WHAT IS ASKED -
Copy out all the data, word for word.

- - -

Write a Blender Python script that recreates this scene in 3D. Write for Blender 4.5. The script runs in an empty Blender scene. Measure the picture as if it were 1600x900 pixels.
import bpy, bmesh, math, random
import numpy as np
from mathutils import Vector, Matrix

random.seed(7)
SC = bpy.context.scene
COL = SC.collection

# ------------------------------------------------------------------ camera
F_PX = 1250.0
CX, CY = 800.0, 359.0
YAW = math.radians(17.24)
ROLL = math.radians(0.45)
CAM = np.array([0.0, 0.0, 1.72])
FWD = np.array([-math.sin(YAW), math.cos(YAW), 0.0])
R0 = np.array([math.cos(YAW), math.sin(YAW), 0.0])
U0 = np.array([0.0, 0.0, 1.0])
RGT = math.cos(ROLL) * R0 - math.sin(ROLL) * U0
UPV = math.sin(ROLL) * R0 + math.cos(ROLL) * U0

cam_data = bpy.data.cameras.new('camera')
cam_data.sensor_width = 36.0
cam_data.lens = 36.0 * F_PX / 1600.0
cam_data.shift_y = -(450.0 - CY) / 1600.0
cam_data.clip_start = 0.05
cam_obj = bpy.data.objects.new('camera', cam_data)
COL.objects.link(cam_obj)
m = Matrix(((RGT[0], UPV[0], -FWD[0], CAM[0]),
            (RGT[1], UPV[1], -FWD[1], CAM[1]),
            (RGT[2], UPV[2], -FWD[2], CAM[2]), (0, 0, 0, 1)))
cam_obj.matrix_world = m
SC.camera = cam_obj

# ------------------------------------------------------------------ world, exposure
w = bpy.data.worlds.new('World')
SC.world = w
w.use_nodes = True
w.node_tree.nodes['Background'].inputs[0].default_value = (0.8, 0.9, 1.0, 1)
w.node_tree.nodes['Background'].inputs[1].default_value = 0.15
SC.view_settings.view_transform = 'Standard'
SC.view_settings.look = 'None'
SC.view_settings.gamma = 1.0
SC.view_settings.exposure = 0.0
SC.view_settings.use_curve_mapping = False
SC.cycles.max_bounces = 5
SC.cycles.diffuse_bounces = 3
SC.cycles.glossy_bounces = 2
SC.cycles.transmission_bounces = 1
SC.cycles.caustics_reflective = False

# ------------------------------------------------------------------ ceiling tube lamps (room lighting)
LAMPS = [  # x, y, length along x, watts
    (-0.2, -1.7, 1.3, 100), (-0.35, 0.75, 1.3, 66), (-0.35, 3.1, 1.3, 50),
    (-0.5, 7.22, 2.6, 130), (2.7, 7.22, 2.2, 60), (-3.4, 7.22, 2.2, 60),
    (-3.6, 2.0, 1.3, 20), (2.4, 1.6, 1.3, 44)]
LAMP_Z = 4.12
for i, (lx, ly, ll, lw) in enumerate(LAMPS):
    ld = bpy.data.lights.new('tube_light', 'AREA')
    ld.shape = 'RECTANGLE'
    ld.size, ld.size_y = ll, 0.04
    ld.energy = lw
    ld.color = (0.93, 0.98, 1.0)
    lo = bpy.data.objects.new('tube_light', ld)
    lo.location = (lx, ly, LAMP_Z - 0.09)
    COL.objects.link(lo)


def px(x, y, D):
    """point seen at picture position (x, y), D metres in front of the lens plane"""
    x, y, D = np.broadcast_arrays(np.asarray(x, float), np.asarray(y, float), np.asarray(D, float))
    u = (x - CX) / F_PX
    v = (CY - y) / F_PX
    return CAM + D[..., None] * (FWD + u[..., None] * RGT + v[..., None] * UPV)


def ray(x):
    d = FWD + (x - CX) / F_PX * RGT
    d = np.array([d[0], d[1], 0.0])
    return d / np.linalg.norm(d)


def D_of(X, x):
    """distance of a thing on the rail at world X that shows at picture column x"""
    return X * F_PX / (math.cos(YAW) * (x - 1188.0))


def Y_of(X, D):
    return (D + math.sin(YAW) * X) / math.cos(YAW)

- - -

PROBLEM SOLUTION -
Write a Blender Python script that recreates this scene in 3D. Write for Blender 4.5. The script runs in an empty Blender scene. Measure the picture as if it were 1600x900 pixels.
import bpy, bmesh, math, random
import numpy as np
from mathutils import Vector, Matrix

random.seed(7)
SC = bpy.context.scene
COL = SC.collection

# ------------------------------------------------------------------ camera
F_PX = 1250.0
CX, CY = 800.0, 359.0
YAW = math.radians(17.24)
ROLL = math.radians(0.45)
CAM = np.array([0.0, 0.0, 1.72])
FWD = np.array([-math.sin(YAW), math.cos(YAW), 0.0])
R0 = np.array([math.cos(YAW), math.sin(YAW), 0.0])
U0 = np.array([0.0, 0.0, 1.0])
RGT = math.cos(ROLL) * R0 - math.sin(ROLL) * U0
UPV = math.sin(ROLL) * R0 + math.cos(ROLL) * U0

cam_data = bpy.data.cameras.new('camera')
cam_data.sensor_width = 36.0
cam_data.lens = 36.0 * F_PX / 1600.0
cam_data.shift_y = -(450.0 - CY) / 1600.0
cam_data.clip_start = 0.05
cam_obj = bpy.data.objects.new('camera', cam_data)
COL.objects.link(cam_obj)
m = Matrix(((RGT[0], UPV[0], -FWD[0], CAM[0]),
            (RGT[1], UPV[1], -FWD[1], CAM[1]),
            (RGT[2], UPV[2], -FWD[2], CAM[2]), (0, 0, 0, 1)))
cam_obj.matrix_world = m
SC.camera = cam_obj

# ------------------------------------------------------------------ world, exposure
w = bpy.data.worlds.new('World')
SC.world = w
w.use_nodes = True
w.node_tree.nodes['Background'].inputs[0].default_value = (0.8, 0.9, 1.0, 1)
w.node_tree.nodes['Background'].inputs[1].default_value = 0.15
SC.view_settings.view_transform = 'Standard'
SC.view_settings.look = 'None'
SC.view_settings.gamma = 1.0
SC.view_settings.exposure = 0.0
SC.view_settings.use_curve_mapping = False
SC.cycles.max_bounces = 5
SC.cycles.diffuse_bounces = 3
SC.cycles.glossy_bounces = 2
SC.cycles.transmission_bounces = 1
SC.cycles.caustics_reflective = False

# ------------------------------------------------------------------ ceiling tube lamps (room lighting)
LAMPS = [  # x, y, length along x, watts
    (-0.2, -1.7, 1.3, 100), (-0.35, 0.75, 1.3, 66), (-0.35, 3.1, 1.3, 50),
    (-0.5, 7.22, 2.6, 130), (2.7, 7.22, 2.2, 60), (-3.4, 7.22, 2.2, 60),
    (-3.6, 2.0, 1.3, 20), (2.4, 1.6, 1.3, 44)]
LAMP_Z = 4.12
for i, (lx, ly, ll, lw) in enumerate(LAMPS):
    ld = bpy.data.lights.new('tube_light', 'AREA')
    ld.shape = 'RECTANGLE'
    ld.size, ld.size_y = ll, 0.04
    ld.energy = lw
    ld.color = (0.93, 0.98, 1.0)
    lo = bpy.data.objects.new('tube_light', ld)
    lo.location = (lx, ly, LAMP_Z - 0.09)
    COL.objects.link(lo)


def px(x, y, D):
    """point seen at picture position (x, y), D metres in front of the lens plane"""
    x, y, D = np.broadcast_arrays(np.asarray(x, float), np.asarray(y, float), np.asarray(D, float))
    u = (x - CX) / F_PX
    v = (CY - y) / F_PX
    return CAM + D[..., None] * (FWD + u[..., None] * RGT + v[..., None] * UPV)


def ray(x):
    d = FWD + (x - CX) / F_PX * RGT
    d = np.array([d[0], d[1], 0.0])
    return d / np.linalg.norm(d)


def D_of(X, x):
    """distance of a thing on the rail at world X that shows at picture column x"""
    return X * F_PX / (math.cos(YAW) * (x - 1188.0))


def Y_of(X, D):
    return (D + math.sin(YAW) * X) / math.cos(YAW)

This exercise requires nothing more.